Apparently, a eulogy must be said, for a death I never expected. Not a person, but a place. A place that holds so many memories from my childhood is leaving us. It is a place called The Berkshire Mall.

Situated on what I assume was once a part of Berks County's former lush farmlands (before the housing boom slowly crept in) in West Wyomissing, the Berkshire Mall was a place where families came, along with teens and their friends hanging out after school, Friday evenings, and the weekends.

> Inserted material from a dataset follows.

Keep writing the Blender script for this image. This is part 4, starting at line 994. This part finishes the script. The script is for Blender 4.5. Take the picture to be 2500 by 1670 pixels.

Truly, I hardly know where to begin!

From my memory, which leads up to the end of 1991/first week of 1992, there were two eras of the upstairs portion as well as food. The upstairs once had a restaurant, or rather a few. The one that comes to mind is Gadgets, which had a Looney Tunes theme. There was also a barber shop, Radio Shack, and Starcade, where the coolest arcade and pinball games awaited handfuls of quarters to pay the rent. In those days that upstairs also had a street lamp decor.

There was a small food "lane" downstairs close to the Sears end of the building. Taco Casa, Arby's, and I believe a Paolo's Pizza. I think there was a cheesesteak place too, but I am not positive. There was also once a small photography studio, like a pop-up-store, in the center of that lane.

Also in that part of the mall was once a 1-screen movie theater and then a Chuck E Cheese was there for a couple of years, it did not last long.

Other food shops were Donuts Galore in the center near the colorful fountains. What comes to my mind was a great place called York Steakhouse, a cafeteria style eatery that had some decent food. York was a regular Friday Night treat before it closed down.

Store-wise, there were all sorts of clothing and shoe stores. As a reader, I loved Walden Books and B. Dalton Bookseller.

And then there was Wall-to-Wall Records, where there was practically anything for anyone's tastes, from vinyl to cassette and later likely CDs, though I was not there for the CD era.

After the creation of the new upstairs food court in the late 1980s, the streetlamp motif was gone in favor of brighter colors. A shame, really, that old theme was fun.

I remember whenever we drove up the Warren Street Bypass on U.S. 422 (now also 222), there was a curve where the Berkshire Mall was revealed in a pretty cool way, with the John Wanamaker anchor was up front with its cursive logo beckoning us forth. Other anchors were Sears along with its separate auto shop. I distinctively remember a good video game area at Sears in the 1980s. They also had a photography studio where we had family pics taken a few times. In the center was Pomeroy's for a long time. I remember the cool blue POMEROY'S lighting up at night. It later became the Bon Ton, with a less cool logo.

Sadly, the era of indoor shopping malls all around is coming to an end as a whole. Online shopping doomed them before they knew it in the late 1990s...thank you, Amazon, and *%$# you at the same time.